[BEGIN SOURCE RECORDS]

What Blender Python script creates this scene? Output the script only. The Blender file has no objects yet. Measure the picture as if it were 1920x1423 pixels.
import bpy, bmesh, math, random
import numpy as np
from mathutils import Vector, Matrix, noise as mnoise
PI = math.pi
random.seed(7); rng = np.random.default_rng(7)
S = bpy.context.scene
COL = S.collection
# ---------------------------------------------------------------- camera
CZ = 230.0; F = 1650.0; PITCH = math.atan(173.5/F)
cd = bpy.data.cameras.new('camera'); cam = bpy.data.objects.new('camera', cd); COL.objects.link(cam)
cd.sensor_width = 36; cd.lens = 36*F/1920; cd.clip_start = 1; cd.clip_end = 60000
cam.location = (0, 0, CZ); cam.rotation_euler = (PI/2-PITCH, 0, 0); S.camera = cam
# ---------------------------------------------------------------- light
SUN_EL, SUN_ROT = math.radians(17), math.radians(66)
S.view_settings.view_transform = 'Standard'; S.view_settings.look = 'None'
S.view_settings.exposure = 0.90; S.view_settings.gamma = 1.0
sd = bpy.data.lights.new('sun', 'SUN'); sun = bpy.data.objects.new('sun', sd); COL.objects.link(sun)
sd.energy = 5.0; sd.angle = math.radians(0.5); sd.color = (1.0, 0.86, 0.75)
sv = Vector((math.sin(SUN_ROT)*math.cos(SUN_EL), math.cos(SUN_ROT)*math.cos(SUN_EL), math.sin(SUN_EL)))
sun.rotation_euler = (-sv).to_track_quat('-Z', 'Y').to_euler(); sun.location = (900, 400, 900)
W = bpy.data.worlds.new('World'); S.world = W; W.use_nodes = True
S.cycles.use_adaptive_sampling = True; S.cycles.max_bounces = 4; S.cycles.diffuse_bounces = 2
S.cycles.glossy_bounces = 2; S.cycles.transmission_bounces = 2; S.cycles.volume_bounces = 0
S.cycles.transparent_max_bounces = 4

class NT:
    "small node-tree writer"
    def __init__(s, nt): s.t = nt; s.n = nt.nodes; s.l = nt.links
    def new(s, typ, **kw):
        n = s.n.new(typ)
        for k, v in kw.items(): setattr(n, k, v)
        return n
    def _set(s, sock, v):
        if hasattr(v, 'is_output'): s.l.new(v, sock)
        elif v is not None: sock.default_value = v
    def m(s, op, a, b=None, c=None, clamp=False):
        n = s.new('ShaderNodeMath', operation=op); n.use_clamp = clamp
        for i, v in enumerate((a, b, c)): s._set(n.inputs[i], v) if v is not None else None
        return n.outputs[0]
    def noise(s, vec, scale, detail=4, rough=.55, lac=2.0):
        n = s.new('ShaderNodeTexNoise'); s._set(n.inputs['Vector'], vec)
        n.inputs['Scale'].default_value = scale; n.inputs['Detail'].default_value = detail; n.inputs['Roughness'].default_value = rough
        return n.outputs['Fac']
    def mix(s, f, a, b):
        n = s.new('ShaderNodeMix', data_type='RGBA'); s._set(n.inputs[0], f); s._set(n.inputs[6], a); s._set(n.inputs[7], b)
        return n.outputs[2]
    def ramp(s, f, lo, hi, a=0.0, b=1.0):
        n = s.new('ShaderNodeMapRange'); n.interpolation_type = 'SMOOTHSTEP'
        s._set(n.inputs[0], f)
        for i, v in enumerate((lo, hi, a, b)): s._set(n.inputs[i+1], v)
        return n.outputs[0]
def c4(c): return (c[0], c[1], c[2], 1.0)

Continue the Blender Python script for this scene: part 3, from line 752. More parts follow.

[END SOURCE RECORDS]

JOB — Write out exactly the lines from the start of the material through the line with "S.cycles.transparent_max_bounces = 4". No other output is expected.

CORRECT RESULT —
What Blender Python script creates this scene? Output the script only. The Blender file has no objects yet. Measure the picture as if it were 1920x1423 pixels.
import bpy, bmesh, math, random
import numpy as np
from mathutils import Vector, Matrix, noise as mnoise
PI = math.pi
random.seed(7); rng = np.random.default_rng(7)
S = bpy.context.scene
COL = S.collection
# ---------------------------------------------------------------- camera
CZ = 230.0; F = 1650.0; PITCH = math.atan(173.5/F)
cd = bpy.data.cameras.new('camera'); cam = bpy.data.objects.new('camera', cd); COL.objects.link(cam)
cd.sensor_width = 36; cd.lens = 36*F/1920; cd.clip_start = 1; cd.clip_end = 60000
cam.location = (0, 0, CZ); cam.rotation_euler = (PI/2-PITCH, 0, 0); S.camera = cam
# ---------------------------------------------------------------- light
SUN_EL, SUN_ROT = math.radians(17), math.radians(66)
S.view_settings.view_transform = 'Standard'; S.view_settings.look = 'None'
S.view_settings.exposure = 0.90; S.view_settings.gamma = 1.0
sd = bpy.data.lights.new('sun', 'SUN'); sun = bpy.data.objects.new('sun', sd); COL.objects.link(sun)
sd.energy = 5.0; sd.angle = math.radians(0.5); sd.color = (1.0, 0.86, 0.75)
sv = Vector((math.sin(SUN_ROT)*math.cos(SUN_EL), math.cos(SUN_ROT)*math.cos(SUN_EL), math.sin(SUN_EL)))
sun.rotation_euler = (-sv).to_track_quat('-Z', 'Y').to_euler(); sun.location = (900, 400, 900)
W = bpy.data.worlds.new('World'); S.world = W; W.use_nodes = True
S.cycles.use_adaptive_sampling = True; S.cycles.max_bounces = 4; S.cycles.diffuse_bounces = 2
S.cycles.glossy_bounces = 2; S.cycles.transmission_bounces = 2; S.cycles.volume_bounces = 0
S.cycles.transparent_max_bounces = 4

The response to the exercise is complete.